Qu’il s’agisse d’IPSOS ou de GfK, le principe est similaire à celui d’un sondage : on part d’un échantillon de points de ventes dont on agrège les données, soit une image incomplète du marché, que l’on corrige par la suite avec un modèle « maison ». Ce modèle est régulièrement confronté aux informations fournies par quelques éditeurs sur leurs propres ventes, afin d’en vérifier la validité. Bien entendu, chacune de ces étapes présente des possibilités d’erreurs et d’arrondis. Les chiffres publiés par l’un et l’autre des deux organismes (GfK et IPSOS) sont donc des estimations, et comme pour les sondages, comportent par conséquent une marge d’erreur qu’il faut garder en tête.

Pour la période 2006-2011, les chiffres GfK et IPSOS sont cohérents et présentent de grandes similitudes qui témoignent de visions proches d’une même réalité de marché. Ainsi, de manière générale, IPSOS présente une vision plus conservatrice du marché que GfK – inférieure de 13 % en moyenne ; dans le détail, on note une légère sous-représentation chez IPSOS (ou une sur-représentation chez GfK) du segment du manga, de l’ordre de 2 % ; et une sur-représentation chez IPSOS (ou une sous-représentation chez GfK) des nouveautés au détriment du fonds, de l’ordre de 5 %.
Les tableaux des meilleures ventes par titre individuel fournis par les deux instituts sont très semblables, puisque l’on y retrouve les mêmes titres classés dans un ordre très proche, avec des volumes de vente tout-à-fait comparables, les estimations IPSOS s’inscrivant en moyenne à 93 % des volumes relevés par GfK pour 2009.
A la lueur de ces comparaisons, il apparaît donc que les deux visions du marché de la bande dessinée en France proposées par IPSOS et GfK, bien que différentes, sont cohérentes entre elles et les conclusions mises en avant par les deux instituts dans leurs communications respectives se rejoignent. Moyennant quelques spécificités liées en particulier à la différence des périmètres considérés, elles témoignent d’une même réalité et sont donc toutes aussi valables l’une que l’autre dans leurs estimations.

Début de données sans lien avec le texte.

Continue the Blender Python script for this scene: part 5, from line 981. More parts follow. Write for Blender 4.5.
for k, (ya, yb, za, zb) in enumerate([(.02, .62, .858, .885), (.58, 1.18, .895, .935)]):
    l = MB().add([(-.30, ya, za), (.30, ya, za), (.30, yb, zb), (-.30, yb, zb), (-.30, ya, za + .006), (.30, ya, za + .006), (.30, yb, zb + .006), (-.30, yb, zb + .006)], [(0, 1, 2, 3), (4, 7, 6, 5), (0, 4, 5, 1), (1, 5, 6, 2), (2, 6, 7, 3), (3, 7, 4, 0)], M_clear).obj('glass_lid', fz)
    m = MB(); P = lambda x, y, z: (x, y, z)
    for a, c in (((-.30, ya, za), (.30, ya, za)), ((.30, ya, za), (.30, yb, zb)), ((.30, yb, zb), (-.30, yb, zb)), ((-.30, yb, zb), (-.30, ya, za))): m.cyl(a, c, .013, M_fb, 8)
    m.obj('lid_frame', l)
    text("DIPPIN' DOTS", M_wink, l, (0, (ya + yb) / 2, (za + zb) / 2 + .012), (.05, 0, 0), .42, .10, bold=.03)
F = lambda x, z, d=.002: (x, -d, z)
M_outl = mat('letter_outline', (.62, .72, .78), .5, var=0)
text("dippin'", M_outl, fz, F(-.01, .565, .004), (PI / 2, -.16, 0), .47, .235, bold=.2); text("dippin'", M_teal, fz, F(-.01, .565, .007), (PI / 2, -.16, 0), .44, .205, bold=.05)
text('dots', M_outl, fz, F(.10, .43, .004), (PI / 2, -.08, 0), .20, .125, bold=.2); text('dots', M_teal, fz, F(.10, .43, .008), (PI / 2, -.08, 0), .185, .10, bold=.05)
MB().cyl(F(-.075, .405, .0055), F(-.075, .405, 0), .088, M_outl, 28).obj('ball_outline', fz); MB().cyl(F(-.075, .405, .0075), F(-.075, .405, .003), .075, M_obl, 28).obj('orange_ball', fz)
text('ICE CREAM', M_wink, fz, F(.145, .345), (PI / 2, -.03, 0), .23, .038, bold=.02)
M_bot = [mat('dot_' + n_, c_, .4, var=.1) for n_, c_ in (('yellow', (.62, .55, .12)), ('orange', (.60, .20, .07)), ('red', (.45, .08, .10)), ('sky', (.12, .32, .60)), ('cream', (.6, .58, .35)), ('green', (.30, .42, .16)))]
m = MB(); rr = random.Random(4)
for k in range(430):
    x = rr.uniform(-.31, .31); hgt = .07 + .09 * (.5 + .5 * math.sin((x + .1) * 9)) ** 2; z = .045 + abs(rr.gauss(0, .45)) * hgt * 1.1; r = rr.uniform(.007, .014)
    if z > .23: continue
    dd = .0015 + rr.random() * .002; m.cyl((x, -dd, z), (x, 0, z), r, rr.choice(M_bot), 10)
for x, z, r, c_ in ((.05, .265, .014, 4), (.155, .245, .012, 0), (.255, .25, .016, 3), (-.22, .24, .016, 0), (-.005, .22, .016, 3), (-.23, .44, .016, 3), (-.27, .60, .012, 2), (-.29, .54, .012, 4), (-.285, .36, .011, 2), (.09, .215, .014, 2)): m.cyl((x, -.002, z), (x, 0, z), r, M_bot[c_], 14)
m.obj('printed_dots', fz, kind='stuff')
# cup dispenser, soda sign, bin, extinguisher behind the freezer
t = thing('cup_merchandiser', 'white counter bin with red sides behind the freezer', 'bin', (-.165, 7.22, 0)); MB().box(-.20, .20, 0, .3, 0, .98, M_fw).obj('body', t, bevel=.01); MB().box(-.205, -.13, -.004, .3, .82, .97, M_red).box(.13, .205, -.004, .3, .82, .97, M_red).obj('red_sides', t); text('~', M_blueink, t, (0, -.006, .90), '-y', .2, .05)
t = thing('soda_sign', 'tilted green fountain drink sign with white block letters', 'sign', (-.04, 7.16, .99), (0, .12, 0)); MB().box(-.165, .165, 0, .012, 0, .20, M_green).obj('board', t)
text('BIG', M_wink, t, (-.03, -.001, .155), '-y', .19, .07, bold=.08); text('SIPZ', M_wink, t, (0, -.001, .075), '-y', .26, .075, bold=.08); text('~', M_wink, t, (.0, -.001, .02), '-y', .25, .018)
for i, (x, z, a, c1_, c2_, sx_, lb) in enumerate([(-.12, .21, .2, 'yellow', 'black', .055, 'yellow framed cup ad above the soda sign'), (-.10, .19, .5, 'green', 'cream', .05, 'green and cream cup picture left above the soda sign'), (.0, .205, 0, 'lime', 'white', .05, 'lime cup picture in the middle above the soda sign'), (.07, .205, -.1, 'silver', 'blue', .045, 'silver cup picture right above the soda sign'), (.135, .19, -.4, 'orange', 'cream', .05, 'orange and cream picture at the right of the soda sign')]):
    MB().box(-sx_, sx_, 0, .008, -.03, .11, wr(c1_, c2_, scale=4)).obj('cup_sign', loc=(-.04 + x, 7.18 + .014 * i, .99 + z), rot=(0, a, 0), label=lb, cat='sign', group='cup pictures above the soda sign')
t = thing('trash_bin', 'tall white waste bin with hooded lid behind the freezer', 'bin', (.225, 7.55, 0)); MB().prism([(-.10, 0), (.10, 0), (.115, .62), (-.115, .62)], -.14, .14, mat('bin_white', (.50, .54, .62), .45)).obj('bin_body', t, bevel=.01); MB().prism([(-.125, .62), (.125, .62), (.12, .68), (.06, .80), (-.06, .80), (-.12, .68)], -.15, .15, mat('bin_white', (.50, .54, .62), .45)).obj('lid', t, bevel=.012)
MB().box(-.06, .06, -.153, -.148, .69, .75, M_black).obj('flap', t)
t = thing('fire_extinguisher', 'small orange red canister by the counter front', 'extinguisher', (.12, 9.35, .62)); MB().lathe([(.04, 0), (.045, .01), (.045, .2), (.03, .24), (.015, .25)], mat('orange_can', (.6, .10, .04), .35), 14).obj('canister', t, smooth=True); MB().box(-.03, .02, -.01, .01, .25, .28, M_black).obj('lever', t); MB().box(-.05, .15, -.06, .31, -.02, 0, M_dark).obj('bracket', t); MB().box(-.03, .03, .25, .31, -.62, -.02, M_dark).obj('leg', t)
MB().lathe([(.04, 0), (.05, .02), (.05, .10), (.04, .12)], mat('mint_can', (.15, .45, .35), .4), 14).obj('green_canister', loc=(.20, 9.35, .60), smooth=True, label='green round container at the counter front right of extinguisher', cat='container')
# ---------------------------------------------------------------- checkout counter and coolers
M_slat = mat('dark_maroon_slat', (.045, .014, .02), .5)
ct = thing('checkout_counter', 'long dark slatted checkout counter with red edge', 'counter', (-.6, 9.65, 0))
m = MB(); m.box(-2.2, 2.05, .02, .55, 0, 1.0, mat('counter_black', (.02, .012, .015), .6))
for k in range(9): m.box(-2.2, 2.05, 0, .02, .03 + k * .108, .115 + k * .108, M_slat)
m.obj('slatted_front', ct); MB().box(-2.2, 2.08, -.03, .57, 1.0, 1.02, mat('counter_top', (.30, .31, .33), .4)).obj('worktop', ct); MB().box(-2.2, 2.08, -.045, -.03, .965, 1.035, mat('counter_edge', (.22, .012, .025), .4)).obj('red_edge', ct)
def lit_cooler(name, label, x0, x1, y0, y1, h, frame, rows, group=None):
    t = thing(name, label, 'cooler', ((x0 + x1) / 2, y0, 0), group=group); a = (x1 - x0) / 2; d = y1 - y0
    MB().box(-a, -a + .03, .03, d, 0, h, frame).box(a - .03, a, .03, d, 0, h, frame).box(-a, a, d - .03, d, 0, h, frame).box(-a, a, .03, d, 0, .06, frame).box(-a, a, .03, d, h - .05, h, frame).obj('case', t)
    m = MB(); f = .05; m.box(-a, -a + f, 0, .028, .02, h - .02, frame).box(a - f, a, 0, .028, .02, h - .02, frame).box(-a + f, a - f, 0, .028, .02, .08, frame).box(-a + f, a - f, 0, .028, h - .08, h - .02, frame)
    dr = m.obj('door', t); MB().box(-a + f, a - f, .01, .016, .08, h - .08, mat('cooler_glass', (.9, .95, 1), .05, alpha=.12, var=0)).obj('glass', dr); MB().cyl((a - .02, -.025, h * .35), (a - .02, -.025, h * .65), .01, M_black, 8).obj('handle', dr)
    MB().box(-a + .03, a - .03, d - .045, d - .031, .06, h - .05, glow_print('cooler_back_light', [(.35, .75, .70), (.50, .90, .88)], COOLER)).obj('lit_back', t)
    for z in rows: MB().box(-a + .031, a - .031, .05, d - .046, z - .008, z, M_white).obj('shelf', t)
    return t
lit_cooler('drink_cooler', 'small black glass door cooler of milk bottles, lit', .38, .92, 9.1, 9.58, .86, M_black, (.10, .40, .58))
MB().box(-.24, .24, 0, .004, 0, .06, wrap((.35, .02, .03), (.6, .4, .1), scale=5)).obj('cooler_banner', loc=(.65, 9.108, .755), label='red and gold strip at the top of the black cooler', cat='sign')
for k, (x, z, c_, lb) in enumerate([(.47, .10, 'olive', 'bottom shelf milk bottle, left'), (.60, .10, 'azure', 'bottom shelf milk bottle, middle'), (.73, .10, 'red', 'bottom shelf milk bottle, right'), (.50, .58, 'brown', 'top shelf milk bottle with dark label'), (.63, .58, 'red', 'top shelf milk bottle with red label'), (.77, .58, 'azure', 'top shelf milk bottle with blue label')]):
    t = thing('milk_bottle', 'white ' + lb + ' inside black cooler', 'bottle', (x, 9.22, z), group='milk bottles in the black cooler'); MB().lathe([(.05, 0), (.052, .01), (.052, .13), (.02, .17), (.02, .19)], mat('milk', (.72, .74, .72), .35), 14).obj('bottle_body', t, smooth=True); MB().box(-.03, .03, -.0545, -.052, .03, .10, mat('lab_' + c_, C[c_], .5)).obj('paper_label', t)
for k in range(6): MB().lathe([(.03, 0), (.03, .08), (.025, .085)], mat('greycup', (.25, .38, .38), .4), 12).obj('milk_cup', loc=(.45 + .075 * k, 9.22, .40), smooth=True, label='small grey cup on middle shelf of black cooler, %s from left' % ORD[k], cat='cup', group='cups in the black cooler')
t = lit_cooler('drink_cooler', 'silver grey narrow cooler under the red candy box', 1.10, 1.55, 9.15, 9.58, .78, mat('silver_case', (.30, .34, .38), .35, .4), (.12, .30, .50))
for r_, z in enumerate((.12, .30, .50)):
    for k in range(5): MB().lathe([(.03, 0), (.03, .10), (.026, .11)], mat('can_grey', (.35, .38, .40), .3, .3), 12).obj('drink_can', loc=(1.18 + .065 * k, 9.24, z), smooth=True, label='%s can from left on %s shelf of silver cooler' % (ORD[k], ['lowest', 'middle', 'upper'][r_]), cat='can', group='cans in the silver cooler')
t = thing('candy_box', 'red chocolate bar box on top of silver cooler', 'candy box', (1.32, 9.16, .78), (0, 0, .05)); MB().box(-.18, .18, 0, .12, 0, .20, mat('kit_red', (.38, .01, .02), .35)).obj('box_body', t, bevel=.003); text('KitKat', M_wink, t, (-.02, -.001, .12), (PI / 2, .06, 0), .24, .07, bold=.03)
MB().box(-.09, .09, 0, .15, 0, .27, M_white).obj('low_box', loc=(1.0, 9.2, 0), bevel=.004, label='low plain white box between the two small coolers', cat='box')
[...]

Profitons de cette mise au point pour rappeler que les chiffres de vente dont disposent les éditeurs sont également des estimations. En effet, ces derniers comptabilisent essentiellement les mises en place (le sell-in, en jargon anglophone), soit les exemplaires placés par le diffuseur/distributeur auprès des libraires. Ils ne connaîtront les ventes réelles réalisées auprès des consommateurs (le sell-through) qu’une fois enregistrés les retours[1] – lesquels s’étalent immanquablement dans le temps, tout au long de la commercialisation d’un ouvrage. De plus, la question des territoires considérés (les éditeurs préférant évoquer des chiffres globaux) vient souvent rajouter un élément de confusion supplémentaire.
Enfin, n’oublions pas le défaut principal des chiffres des éditeurs – le fait qu’ils restent, la plupart du temps, confidentiels, et ce, même lorsque l’on les invoque pour écarter les questions gênantes et rassurer sur la bonne santé de l’activité. On ne saura finalement que ce que les éditeurs veulent bien laisser paraître.

Les tirages

Lorsque l’on évoque la question de la fiabilité des chiffres disponibles pour suivre l’évolution du marché, les tirages initiaux que compile Gilles Ratier dans les rapports annuels de l’ACBD sont souvent remis en question. Les éditeurs sont ainsi soupçonnés de « gonfler » les chiffres, ce qui réduirait fortement l’intérêt d’une liste uniquement basée sur du déclaratif.
S’il ne nous est pas possible de vérifier la réalité d’un éventuel « bidonnage » des chiffres, un élément nous amène à pencher en faveur d’une certaine honnêteté (à moins qu’il ne s’agisse d’une certaine cohérence dans l’exagération) de la part des éditeurs. En effet, la part des ventes indiquées dans les Top 50 annuels publiés par Livres Hebdo/IPSOS MediaCT rapportées à ces tirages initiaux est remarquablement stable au fil des ans, s’inscrivant dans une fourchette de 45 % à 55 %.
A la lueur de cet indicateur et en l’absence d’information contradictoire, nous accorderons le bénéfice du doute aux indications de tirages initiaux.

Le verdict

Ainsi, nous sommes bien conscient que les chiffres dont nous disposons et sur lesquels s’appuient les analyses présentent des limites dans la vision du marché qu’ils nous permettent d’appréhender. Pour autant, dans la mesure où ces limites sont clairement identifiées, cela n’enlève rien à la pertinence des enseignements que l’on peut en tirer et des questionnements qu’ils suscitent. C’est d’ailleurs pour cette raison que nous nous attachons à ne comparer que des données comparables, et que nous préférons considérer des évolutions et des tendances, plutôt que des chiffres absolus.

Notes

  1. Notons que la plupart des diffuseurs fixent à un an la durée maximale de garde pour un libraire, soit la période durant laquelle le retour d’un ouvrage est soit remboursé, soit crédité à son compte.